Maternity blues
Maternity blues è il titolo di un film straziante. A guardarlo si ha la sensazione di essere presi a calci in pancia a ogni fotogramma. Eppure, anche se è di qualche anno fa, è quanto mai attuale. Le tristi vicende di cronaca degli ultimi giorni hanno di nuovo scoperchiato il vaso di Pandora, e il sospetto più atroce cade sull’ennesima mamma.
Maternity blues apre gli occhi su un mondo oscuro, su una dimensione della realtà che nessuno mai vorrebbe esplorare. Quando le madri uccidono, qualcosa nel meccanismo che sorregge l’ordine delle cose si rompe. La mamma, quella persona che per nove mesi custodisce la vita nel suo grembo, quell’essere così forte da riuscire a sostentare due vite o più contemporaneamente, ma al contempo così fragile da crollare sotto il peso di un sentimento che si fa strada serpeggiando tra amore e istinto d’accudimento, la madre che si trasforma in carnefice, in assassina della propria prole.
Ma perché certe madri uccidono? Per una domanda così dolorosa non ci sono risposte univoche. Psicologi, psichiatri, eminenze grigie sciorinano tesi più o meno credibili. La madre, la donna, l’assassina.
Sono queste le protagoniste di Maternity blues, donne che amano, hanno amato, ma che sono state mosse da una ferocia insondabile che le ha spinte a uccidere i propri figli. E sono tutte lì, rinchiuse in un carcere, a incastrare le loro tristi storie come le tessere di un puzzle. Alcune donne rimuovono l’atto dell’omicidio. Cancellano l’evento come non fosse mai accaduto. Questo dicono gli esperti della sindrome di Medea, dicono anche questo. Difficoltà nel trovare la loro parte femminile accantonata per accudire il nuovo arrivato, ma anche un insano spirito di protezione, che porterebbe alcune madri a uccidere i propri figli, soprattutto da appena nati fino ai tre anni, per risparmiargli le sofferenze di questo mondo.

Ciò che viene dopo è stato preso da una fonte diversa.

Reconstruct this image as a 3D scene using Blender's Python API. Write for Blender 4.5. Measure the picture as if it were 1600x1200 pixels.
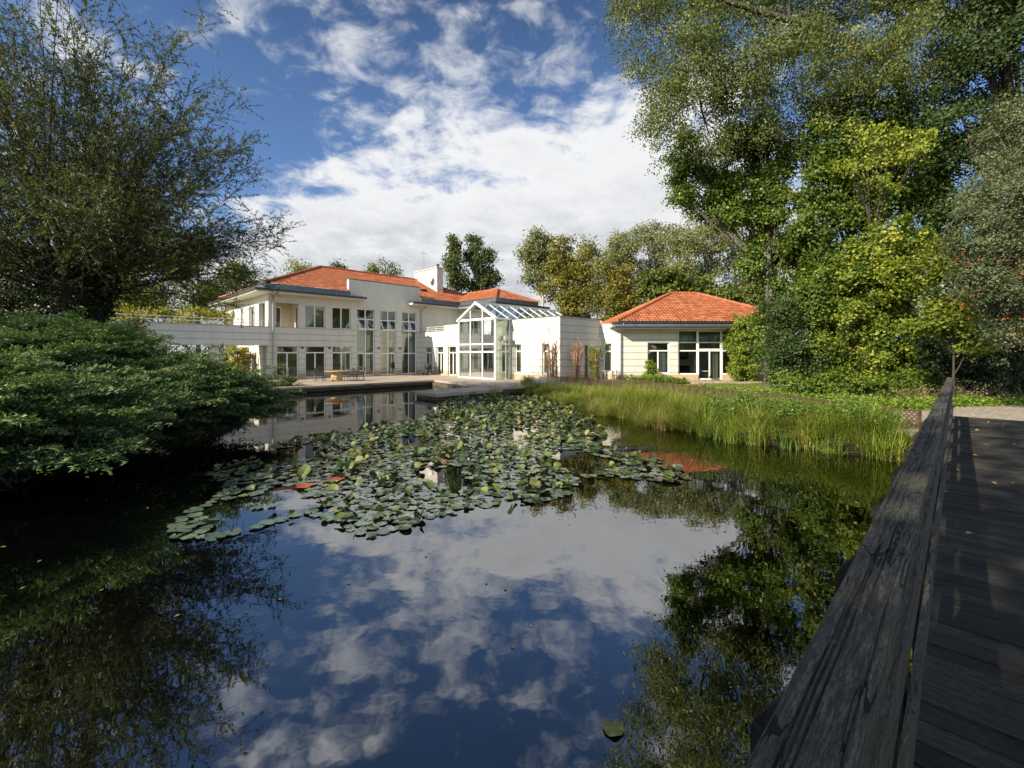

Vero o falso? Io personalmente non so dirlo, ma sono certa di una cosa, troppo si specula su questi drammi, sulla tragedia più abominevole. E così fioriscono i programmi TV che nemmeno le primule in primavera. Salotti di personaggioni e starlette che disquisiscono sul fatto di cronaca di turno. Facce contrite, ma solo per cercare una telecamera. Disgustoso.
Maternity blues no, come un bacio soffiato, un sospiro dietro un vetro, delinea con tratto d’acquarello l’infanticidio materno, ma senza risparmiare la fotografia cruda che riporta alla realtà. Da vedere senz’altro, non per giustificare, non per comprendere, e sicuramente non per assolvere, ma per avere una visione più ampia, non da salotto, non da talk show.
Così è quando a uccidere non è Caino, ma Eva.